## WHAT THE TASK REQUIRES
Reproduce the listing below in its entirety. Change nothing.

[START INFORMATION PROVIDED]

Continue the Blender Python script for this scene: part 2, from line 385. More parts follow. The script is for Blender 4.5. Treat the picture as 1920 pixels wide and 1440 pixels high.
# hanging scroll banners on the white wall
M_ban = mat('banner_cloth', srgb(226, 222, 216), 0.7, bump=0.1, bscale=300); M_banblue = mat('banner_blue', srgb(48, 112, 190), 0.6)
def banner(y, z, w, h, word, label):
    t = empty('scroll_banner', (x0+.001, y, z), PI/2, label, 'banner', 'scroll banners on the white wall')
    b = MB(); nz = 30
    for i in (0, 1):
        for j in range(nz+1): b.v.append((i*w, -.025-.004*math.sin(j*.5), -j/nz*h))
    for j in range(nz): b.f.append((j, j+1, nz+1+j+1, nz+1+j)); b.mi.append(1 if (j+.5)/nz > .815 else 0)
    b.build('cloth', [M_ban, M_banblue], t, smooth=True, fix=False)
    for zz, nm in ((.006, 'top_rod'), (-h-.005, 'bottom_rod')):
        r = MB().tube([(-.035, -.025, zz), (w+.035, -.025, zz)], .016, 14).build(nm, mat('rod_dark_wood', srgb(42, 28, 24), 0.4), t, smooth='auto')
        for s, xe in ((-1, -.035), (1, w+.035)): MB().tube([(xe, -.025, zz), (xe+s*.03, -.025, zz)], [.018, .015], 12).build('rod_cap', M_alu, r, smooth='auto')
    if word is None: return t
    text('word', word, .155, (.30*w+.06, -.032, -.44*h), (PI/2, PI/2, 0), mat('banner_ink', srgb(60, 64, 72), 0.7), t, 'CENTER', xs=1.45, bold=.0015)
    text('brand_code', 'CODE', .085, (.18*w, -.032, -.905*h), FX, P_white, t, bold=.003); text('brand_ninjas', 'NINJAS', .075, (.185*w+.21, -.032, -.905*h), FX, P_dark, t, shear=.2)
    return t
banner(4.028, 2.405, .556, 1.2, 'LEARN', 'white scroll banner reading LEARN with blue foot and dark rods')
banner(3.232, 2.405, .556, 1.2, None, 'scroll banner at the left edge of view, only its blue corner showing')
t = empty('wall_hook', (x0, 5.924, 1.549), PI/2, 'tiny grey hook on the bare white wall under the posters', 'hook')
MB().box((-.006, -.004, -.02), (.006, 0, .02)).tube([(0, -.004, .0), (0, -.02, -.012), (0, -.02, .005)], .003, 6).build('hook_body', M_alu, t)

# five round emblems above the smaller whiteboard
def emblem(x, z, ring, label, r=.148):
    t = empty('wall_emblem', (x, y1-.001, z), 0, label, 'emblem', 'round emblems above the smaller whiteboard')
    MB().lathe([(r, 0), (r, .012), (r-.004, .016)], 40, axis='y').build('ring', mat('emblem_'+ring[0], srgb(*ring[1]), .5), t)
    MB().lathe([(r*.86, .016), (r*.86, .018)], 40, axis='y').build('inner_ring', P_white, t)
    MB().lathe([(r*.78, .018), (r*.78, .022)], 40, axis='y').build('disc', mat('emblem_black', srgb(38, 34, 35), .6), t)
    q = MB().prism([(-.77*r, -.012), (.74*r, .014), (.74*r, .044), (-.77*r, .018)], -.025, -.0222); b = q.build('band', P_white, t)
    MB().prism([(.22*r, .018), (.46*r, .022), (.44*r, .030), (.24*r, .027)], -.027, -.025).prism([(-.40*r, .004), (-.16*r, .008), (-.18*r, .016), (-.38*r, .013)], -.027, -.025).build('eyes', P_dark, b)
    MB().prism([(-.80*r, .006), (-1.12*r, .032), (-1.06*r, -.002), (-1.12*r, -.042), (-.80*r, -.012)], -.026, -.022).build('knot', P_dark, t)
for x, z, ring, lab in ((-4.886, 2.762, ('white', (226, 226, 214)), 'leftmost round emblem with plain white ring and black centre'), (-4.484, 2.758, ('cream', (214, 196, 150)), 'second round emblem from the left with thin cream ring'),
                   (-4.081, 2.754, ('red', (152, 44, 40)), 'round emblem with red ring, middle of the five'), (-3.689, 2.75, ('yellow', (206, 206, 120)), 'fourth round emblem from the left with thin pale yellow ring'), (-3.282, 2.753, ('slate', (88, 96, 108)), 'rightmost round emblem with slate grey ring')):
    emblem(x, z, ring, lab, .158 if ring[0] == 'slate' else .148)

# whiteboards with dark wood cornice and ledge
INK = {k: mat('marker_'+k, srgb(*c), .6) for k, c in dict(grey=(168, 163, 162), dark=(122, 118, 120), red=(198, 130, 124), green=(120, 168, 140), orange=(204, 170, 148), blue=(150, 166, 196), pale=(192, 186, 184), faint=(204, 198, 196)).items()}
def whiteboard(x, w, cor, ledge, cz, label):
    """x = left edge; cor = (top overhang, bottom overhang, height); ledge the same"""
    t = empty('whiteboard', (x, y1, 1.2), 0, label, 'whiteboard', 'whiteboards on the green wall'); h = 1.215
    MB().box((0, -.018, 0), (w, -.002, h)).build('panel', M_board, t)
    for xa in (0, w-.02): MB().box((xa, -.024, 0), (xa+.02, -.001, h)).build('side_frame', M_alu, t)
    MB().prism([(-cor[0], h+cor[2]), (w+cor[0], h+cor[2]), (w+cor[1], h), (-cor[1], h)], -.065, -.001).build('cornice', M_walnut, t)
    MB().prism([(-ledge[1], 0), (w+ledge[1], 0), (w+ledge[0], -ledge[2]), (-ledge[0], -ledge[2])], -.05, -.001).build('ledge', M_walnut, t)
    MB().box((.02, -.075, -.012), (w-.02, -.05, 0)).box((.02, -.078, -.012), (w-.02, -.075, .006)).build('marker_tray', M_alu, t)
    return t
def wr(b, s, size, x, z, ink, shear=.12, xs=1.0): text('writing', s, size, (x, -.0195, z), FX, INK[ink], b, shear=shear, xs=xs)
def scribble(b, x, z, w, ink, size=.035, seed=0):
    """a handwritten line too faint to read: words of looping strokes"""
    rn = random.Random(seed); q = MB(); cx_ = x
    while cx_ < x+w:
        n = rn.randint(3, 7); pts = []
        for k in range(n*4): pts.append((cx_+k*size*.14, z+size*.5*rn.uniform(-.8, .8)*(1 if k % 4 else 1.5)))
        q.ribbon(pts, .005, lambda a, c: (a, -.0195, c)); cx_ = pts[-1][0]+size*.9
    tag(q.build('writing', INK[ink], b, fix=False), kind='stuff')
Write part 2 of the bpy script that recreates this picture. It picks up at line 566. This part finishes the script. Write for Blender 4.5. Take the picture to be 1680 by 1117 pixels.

[END INFORMATION PROVIDED]

## COMPLETE RESPONSE
Continue the Blender Python script for this scene: part 2, from line 385. More parts follow. The script is for Blender 4.5. Treat the picture as 1920 pixels wide and 1440 pixels high.
# hanging scroll banners on the white wall
M_ban = mat('banner_cloth', srgb(226, 222, 216), 0.7, bump=0.1, bscale=300); M_banblue = mat('banner_blue', srgb(48, 112, 190), 0.6)
def banner(y, z, w, h, word, label):
    t = empty('scroll_banner', (x0+.001, y, z), PI/2, label, 'banner', 'scroll banners on the white wall')
    b = MB(); nz = 30
    for i in (0, 1):
        for j in range(nz+1): b.v.append((i*w, -.025-.004*math.sin(j*.5), -j/nz*h))
    for j in range(nz): b.f.append((j, j+1, nz+1+j+1, nz+1+j)); b.mi.append(1 if (j+.5)/nz > .815 else 0)
    b.build('cloth', [M_ban, M_banblue], t, smooth=True, fix=False)
    for zz, nm in ((.006, 'top_rod'), (-h-.005, 'bottom_rod')):
        r = MB().tube([(-.035, -.025, zz), (w+.035, -.025, zz)], .016, 14).build(nm, mat('rod_dark_wood', srgb(42, 28, 24), 0.4), t, smooth='auto')
        for s, xe in ((-1, -.035), (1, w+.035)): MB().tube([(xe, -.025, zz), (xe+s*.03, -.025, zz)], [.018, .015], 12).build('rod_cap', M_alu, r, smooth='auto')
    if word is None: return t
    text('word', word, .155, (.30*w+.06, -.032, -.44*h), (PI/2, PI/2, 0), mat('banner_ink', srgb(60, 64, 72), 0.7), t, 'CENTER', xs=1.45, bold=.0015)
    text('brand_code', 'CODE', .085, (.18*w, -.032, -.905*h), FX, P_white, t, bold=.003); text('brand_ninjas', 'NINJAS', .075, (.185*w+.21, -.032, -.905*h), FX, P_dark, t, shear=.2)
    return t
banner(4.028, 2.405, .556, 1.2, 'LEARN', 'white scroll banner reading LEARN with blue foot and dark rods')
banner(3.232, 2.405, .556, 1.2, None, 'scroll banner at the left edge of view, only its blue corner showing')
t = empty('wall_hook', (x0, 5.924, 1.549), PI/2, 'tiny grey hook on the bare white wall under the posters', 'hook')
MB().box((-.006, -.004, -.02), (.006, 0, .02)).tube([(0, -.004, .0), (0, -.02, -.012), (0, -.02, .005)], .003, 6).build('hook_body', M_alu, t)

# five round emblems above the smaller whiteboard
def emblem(x, z, ring, label, r=.148):
    t = empty('wall_emblem', (x, y1-.001, z), 0, label, 'emblem', 'round emblems above the smaller whiteboard')
    MB().lathe([(r, 0), (r, .012), (r-.004, .016)], 40, axis='y').build('ring', mat('emblem_'+ring[0], srgb(*ring[1]), .5), t)
    MB().lathe([(r*.86, .016), (r*.86, .018)], 40, axis='y').build('inner_ring', P_white, t)
    MB().lathe([(r*.78, .018), (r*.78, .022)], 40, axis='y').build('disc', mat('emblem_black', srgb(38, 34, 35), .6), t)
    q = MB().prism([(-.77*r, -.012), (.74*r, .014), (.74*r, .044), (-.77*r, .018)], -.025, -.0222); b = q.build('band', P_white, t)
    MB().prism([(.22*r, .018), (.46*r, .022), (.44*r, .030), (.24*r, .027)], -.027, -.025).prism([(-.40*r, .004), (-.16*r, .008), (-.18*r, .016), (-.38*r, .013)], -.027, -.025).build('eyes', P_dark, b)
    MB().prism([(-.80*r, .006), (-1.12*r, .032), (-1.06*r, -.002), (-1.12*r, -.042), (-.80*r, -.012)], -.026, -.022).build('knot', P_dark, t)
for x, z, ring, lab in ((-4.886, 2.762, ('white', (226, 226, 214)), 'leftmost round emblem with plain white ring and black centre'), (-4.484, 2.758, ('cream', (214, 196, 150)), 'second round emblem from the left with thin cream ring'),
                   (-4.081, 2.754, ('red', (152, 44, 40)), 'round emblem with red ring, middle of the five'), (-3.689, 2.75, ('yellow', (206, 206, 120)), 'fourth round emblem from the left with thin pale yellow ring'), (-3.282, 2.753, ('slate', (88, 96, 108)), 'rightmost round emblem with slate grey ring')):
    emblem(x, z, ring, lab, .158 if ring[0] == 'slate' else .148)

# whiteboards with dark wood cornice and ledge
INK = {k: mat('marker_'+k, srgb(*c), .6) for k, c in dict(grey=(168, 163, 162), dark=(122, 118, 120), red=(198, 130, 124), green=(120, 168, 140), orange=(204, 170, 148), blue=(150, 166, 196), pale=(192, 186, 184), faint=(204, 198, 196)).items()}
def whiteboard(x, w, cor, ledge, cz, label):
    """x = left edge; cor = (top overhang, bottom overhang, height); ledge the same"""
    t = empty('whiteboard', (x, y1, 1.2), 0, label, 'whiteboard', 'whiteboards on the green wall'); h = 1.215
    MB().box((0, -.018, 0), (w, -.002, h)).build('panel', M_board, t)
    for xa in (0, w-.02): MB().box((xa, -.024, 0), (xa+.02, -.001, h)).build('side_frame', M_alu, t)
    MB().prism([(-cor[0], h+cor[2]), (w+cor[0], h+cor[2]), (w+cor[1], h), (-cor[1], h)], -.065, -.001).build('cornice', M_walnut, t)
    MB().prism([(-ledge[1], 0), (w+ledge[1], 0), (w+ledge[0], -ledge[2]), (-ledge[0], -ledge[2])], -.05, -.001).build('ledge', M_walnut, t)
    MB().box((.02, -.075, -.012), (w-.02, -.05, 0)).box((.02, -.078, -.012), (w-.02, -.075, .006)).build('marker_tray', M_alu, t)
    return t
def wr(b, s, size, x, z, ink, shear=.12, xs=1.0): text('writing', s, size, (x, -.0195, z), FX, INK[ink], b, shear=shear, xs=xs)
def scribble(b, x, z, w, ink, size=.035, seed=0):
    """a handwritten line too faint to read: words of looping strokes"""
    rn = random.Random(seed); q = MB(); cx_ = x
    while cx_ < x+w:
        n = rn.randint(3, 7); pts = []
        for k in range(n*4): pts.append((cx_+k*size*.14, z+size*.5*rn.uniform(-.8, .8)*(1 if k % 4 else 1.5)))
        q.ribbon(pts, .005, lambda a, c: (a, -.0195, c)); cx_ = pts[-1][0]+size*.9
    tag(q.build('writing', INK[ink], b, fix=False), kind='stuff')
Write part 2 of the bpy script that recreates this picture. It picks up at line 566. This part finishes the script. Write for Blender 4.5. Take the picture to be 1680 by 1117 pixels.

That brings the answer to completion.